* [Task to complete] Identify all lines below that hold "scene" and collect them.

++++++++

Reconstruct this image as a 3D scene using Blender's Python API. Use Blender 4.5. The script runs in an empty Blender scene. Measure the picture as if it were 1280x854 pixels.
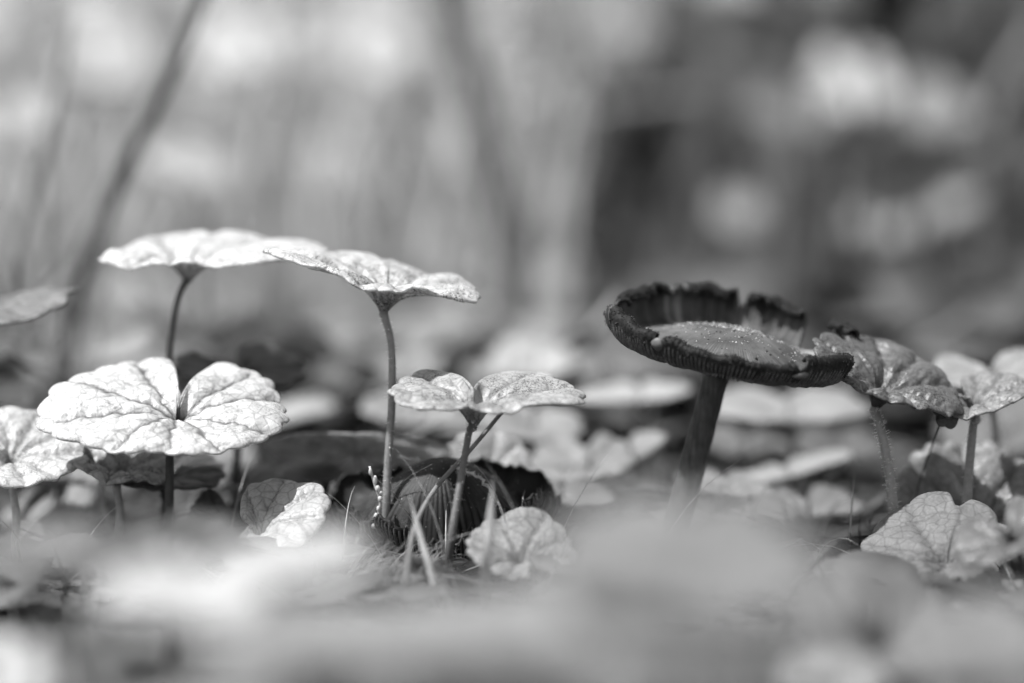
import bpy, math, random
import numpy as np
from mathutils import Vector, Matrix, Euler
sc = bpy.context.scene
random.seed(7); rng = np.random.default_rng(7)
rad = math.radians
MM = 0.001

# ------------------------------------------------------------------ camera, sky, sun, exposure
PITCH, CAM_H, FPX = 4.0, 51.5, 100/36*1280          # degrees, mm, focal length in photo pixels
cd = bpy.data.cameras.new('camera'); cam = bpy.data.objects.new('camera', cd)
sc.collection.objects.link(cam); sc.camera = cam
cd.lens = 100; cd.sensor_width = 36; cd.clip_start = 0.01; cd.clip_end = 200
cam.location = (0, 0, CAM_H*MM); cam.rotation_euler = (rad(90-PITCH), 0, 0)
cd.dof.use_dof = True; cd.dof.focus_distance = 0.3412; cd.dof.aperture_fstop = 7.4
SUN_EL, SUN_AZ = 62, -112                             # azimuth from +Y (away from the camera), + to the right
w = bpy.data.worlds.new('World'); sc.world = w; w.use_nodes = True
nt = w.node_tree; bg = nt.nodes['Background']
sky = nt.nodes.new('ShaderNodeTexSky'); sky.sky_type = 'NISHITA'; sky.sun_disc = False
sky.sun_elevation = rad(SUN_EL); sky.sun_rotation = rad(SUN_AZ)
bw = nt.nodes.new('ShaderNodeRGBToBW')               # the photograph is monochrome
nt.links.new(sky.outputs[0], bw.inputs[0]); nt.links.new(bw.outputs[0], bg.inputs[0])
bg.inputs[1].default_value = 0.13
sd = bpy.data.lights.new('sun', 'SUN'); sun = bpy.data.objects.new('sun', sd); sc.collection.objects.link(sun)
sd.energy = 4.6; sd.angle = rad(0.6); sd.color = (1, 1, 1)
ld = Vector((math.sin(rad(SUN_AZ))*math.cos(rad(SUN_EL)), math.cos(rad(SUN_AZ))*math.cos(rad(SUN_EL)), math.sin(rad(SUN_EL))))
sun.rotation_euler = ld.to_track_quat('Z', 'Y').to_euler(); sun.location = ld*3
sc.view_settings.view_transform = 'Standard'; sc.view_settings.look = 'None'
sc.view_settings.gamma = 1; sc.view_settings.exposure = 0.8
sc.cycles.use_denoising = True
sc.cycles.use_adaptive_sampling = True; sc.cycles.adaptive_threshold = .03
sc.cycles.use_light_tree = False
sc.cycles.max_bounces = 4; sc.cycles.transmission_bounces = 3; sc.cycles.diffuse_bounces = 3; sc.cycles.glossy_bounces = 2
sc.cycles.caustics_reflective = False; sc.cycles.caustics_refractive = False

# ------------------------------------------------------------------ helpers
SP, CP = math.sin(rad(PITCH)), math.cos(rad(PITCH))
def P(px, py, d=350.0):
    """a point of the place (mm): photo pixel px,py at d mm along the view axis"""
    x = (px-640)*d/FPX; y = (427-py)*d/FPX
    return Vector((x, d*CP + y*SP, CAM_H - d*SP + y*CP))

def mesh(name, V, F, mat, attrs=None, smooth=True):
    me = bpy.data.meshes.new(name)
    me.from_pydata((np.asarray(V, float)*MM).tolist(), [], F)
    if smooth: me.polygons.foreach_set('use_smooth', [True]*len(me.polygons))
    for k, a in (attrs or {}).items():
        at = me.attributes.new(k, 'FLOAT', 'POINT'); at.data.foreach_set('value', np.asarray(a, dtype=np.float32))
    me.materials.append(mat)
    return me
def link(name, me, parent=None, loc=(0, 0, 0)):
    o = bpy.data.objects.new(name, me); sc.collection.objects.link(o)
    o.location = Vector(loc)*MM
    if parent: o.parent = parent
    return o
def thing(name, label, cat, loc=(0, 0, 0), group=None):
    o = bpy.data.objects.new(name, None); sc.collection.objects.link(o)
    o.location = Vector(loc)*MM; o.empty_display_size = .01
    tag(o, label, cat, group); return o
def tag(o, label=None, cat=None, group=None, kind=None):
    for k, v in (('label', label), ('category', cat), ('group', group), ('kind', kind)):
        if v: o[k] = v
    return o

# ------------------------------------------------------------------ materials (all neutral: a monochrome photograph)
def base_mat(name):
    m = bpy.data.materials.new(name); m.use_nodes = True
    n = m.node_tree.nodes; n.clear()
    out = n.new('ShaderNodeOutputMaterial'); bs = n.new('ShaderNodeBsdfPrincipled')
    return m, m.node_tree, n, out, bs
def mth(t, op, a, b=None, clamp=False):
    x = t.nodes.new('ShaderNodeMath'); x.operation = op; x.use_clamp = clamp
    for i, v in enumerate((a, b)):
        if v is None: continue
        if isinstance(v, (int, float)): x.inputs[i].default_value = v
        else: t.links.new(v, x.inputs[i])
    return x.outputs[0]
def noise(t, scale, detail=3, rough=.55, vec=None):
    x = t.nodes.new('ShaderNodeTexNoise'); x.inputs['Scale'].default_value = scale
    x.inputs['Detail'].default_value = detail; x.inputs['Roughness'].default_value = rough
    if vec is None:
        tc = t.nodes.get('TC') or t.nodes.new('ShaderNodeTexCoord'); tc.name = 'TC'; vec = tc.outputs['Object']
    t.links.new(vec, x.inputs['Vector']); return x.outputs[0]
def ramp(t, v, a, b, lo, hi):
    x = t.nodes.new('ShaderNodeMapRange'); t.links.new(v, x.inputs[0])
    for i, q in enumerate((a, b, lo, hi)): x.inputs[i+1].default_value = q
    return x.outputs[0]
def attr(t, name):
    x = t.nodes.new('ShaderNodeAttribute'); x.attribute_name = name; return x.outputs['Fac']
def grey(t, v, inp):
    c = t.nodes.new('ShaderNodeCombineColor')
    for i in range(3): t.links.new(v, c.inputs[i])
    t.links.new(c.outputs[0], inp)

_leaf_mats = {}
def leaf_mat(tone, vein_shade=.6, speck=0., trans=.35, gloss=.42):
    key = (tone, vein_shade, speck, trans, gloss)
    if key in _leaf_mats: return _leaf_mats[key]
    m, t, n, out, bs = base_mat('leaf_surface')
    v = attr(t, 'vein_shade')
    c = mth(t, 'MULTIPLY', ramp(t, v, 0, 1, 1, vein_shade), tone)  # crease shade along the veins is painted into the base colour
    c = mth(t, 'MULTIPLY', c, ramp(t, noise(t, 350, 4), .3, .7, .78, 1.16))
    c = mth(t, 'MULTIPLY', c, ramp(t, noise(t, 3200, 3), .3, .7, .85, 1.12))
    if speck:
        s = mth(t, 'MULTIPLY', ramp(t, noise(t, 4200, 2), .52, .58, 0, 1), ramp(t, noise(t, 260, 2), .42, .58, 0, 1))
        c = mth(t, 'MULTIPLY', c, ramp(t, s, 0, 1, 1, 1-speck))
    grey(t, c, bs.inputs['Base Color'])
    bs.inputs['Roughness'].default_value = gloss; bs.inputs['Specular IOR Level'].default_value = .5
    # fine reticulate relief
    tc = t.nodes.get('TC')
    vo = t.nodes.new('ShaderNodeTexVoronoi'); vo.feature = 'DISTANCE_TO_EDGE'; vo.inputs['Scale'].default_value = 900
    t.links.new(tc.outputs['Object'], vo.inputs['Vector'])
    vc = t.nodes.new('ShaderNodeTexVoronoi'); vc.feature = 'DISTANCE_TO_EDGE'; vc.inputs['Scale'].default_value = 620
    t.links.new(tc.outputs['Object'], vc.inputs['Vector'])
    c = mth(t, 'MULTIPLY', c, ramp(t, vc.outputs[0], 0, .09, .66, 1)); grey(t, c, bs.inputs['Base Color'])
    h = mth(t, 'ADD', mth(t, 'MULTIPLY', ramp(t, vo.outputs[0], 0, .25, 0, 1), .6), mth(t, 'MULTIPLY', noise(t, 2600, 3), .8))
    b = t.nodes.new('ShaderNodeBump'); b.inputs['Strength'].default_value = .55; b.inputs['Distance'].default_value = .00012
    t.links.new(h, b.inputs['Height']); t.links.new(b.outputs[0], bs.inputs['Normal'])
    tr = n.new('ShaderNodeBsdfTranslucent'); mx = n.new('ShaderNodeMixShader'); mx.inputs[0].default_value = trans
    grey(t, mth(t, 'MULTIPLY', mth(t, 'ADD', c, .02), 1.3), tr.inputs[0])
    t.links.new(bs.outputs[0], mx.inputs[1]); t.links.new(tr.outputs[0], mx.inputs[2]); t.links.new(mx.outputs[0], out.inputs[0])
    _leaf_mats[key] = m; return m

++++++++

* [The solution]
Reconstruct this image as a 3D scene using Blender's Python API. Use Blender 4.5. The script runs in an empty Blender scene. Measure the picture as if it were 1280x854 pixels.
sc = bpy.context.scene